Forex world

March 28, 2023

AUD/USD fails ahead of 0.6700 mark

- AUD/USD struggles to capitalize on its modest intraday uptick to the 0.6700 neighbourhood.

- The ongoing rally in the US bond yields helps revive the USD demand and acts as a headwind.

- The RBA’s dovish tilt continues to cap ahead of the key Australian CPI report on Wednesday.

The AUD/USD pair regains some positive traction on Tuesday, albeit struggles to capitalize on the move and fails just ahead of the 0.6700 round-figure mark. The pair, however, sticks to modest intraday gains through the first half of the European session and is currently trading around the 0.6670-0.6675 area, still up over 0.35% for the day.

Receding fears of a full-blown banking crisis remain supportive of a generally positive risk tone, which, in turn, continues to weigh on the safe-haven US Dollar (USD) and benefits the risk-sensitive Australian Dollar. The takeover of Silicon Valley Bank by First Citizens Bank & Trust Company calmed market nerves about the contagion risk. Furthermore, regulators reassured that they stood ready to address any liquidity shortfalls helped reverse the recent negative sentiment and boosted investors' confidence.

This, along with the fact that the Federal Reserve toned down its aggressive approach to reining in inflation, keeps the USD bulls on the defensive and acts as a tailwind for the AUD/USD pair. It is worth recalling that the US central bank sounded cautious about the outlook and signalled last week that a pause to interest rate hikes was on the horizon. The Aussie further draws support from mostly in-line domestic data, which showed that Retail Sales grew 0.2% MoM in February and indicated some economic resilience.

The aforementioned fundamental backdrop supports prospects for some meaningful appreciating move for the AUD/USD pair. That said, expectations that the Reserve Bank of Australia (RBA) will refrain from raising interest rates at its April policy meeting might hold back bulls from placing aggressive bets or positioning for further gains. Traders also seem reluctant and might prefer to move to the sidelines ahead of the release of the Australian consumer inflation figures, due during the Asian session on Wednesday.

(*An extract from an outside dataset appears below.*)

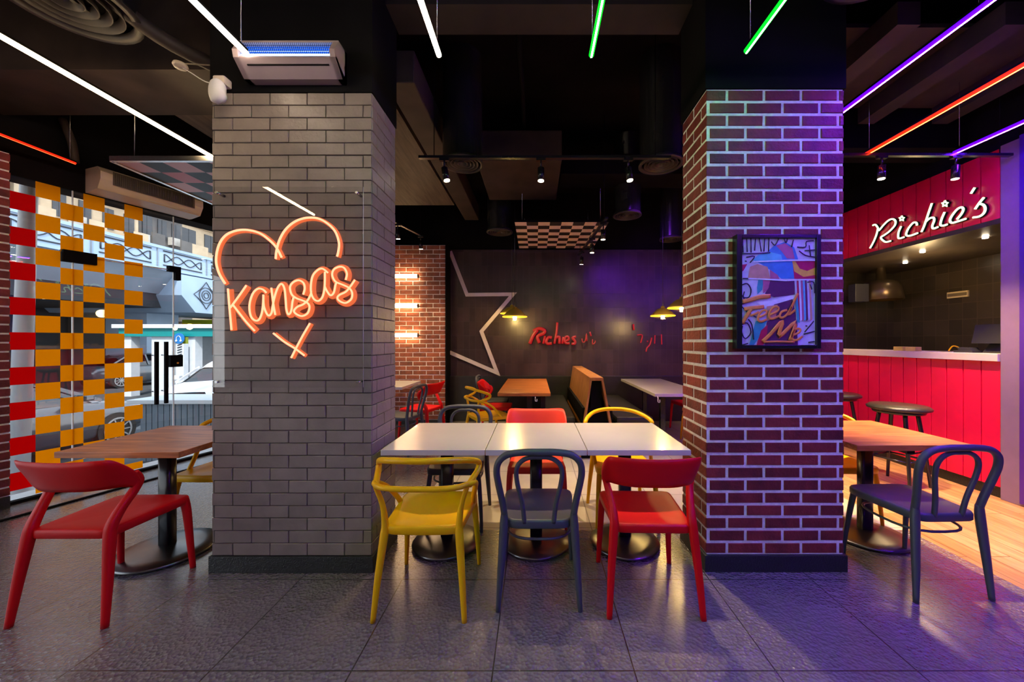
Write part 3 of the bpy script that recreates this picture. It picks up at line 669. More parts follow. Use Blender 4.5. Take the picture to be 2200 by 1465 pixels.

In the meantime, Tuesday's US economic docket - featuring the Conference Board's Consumer Confidence Index and the Richmond Manufacturing Index - might provide some impetus to the AUD/USD pair. This, along with the US bond yields and the broader risk sentiment, might influence the USD and allow traders to grab short-term trading opportunities. The focus will then shift to the final US Q4 GDP print on Thursday and the Fed's preferred inflation gauge - the US Core PCE Price Index on Friday.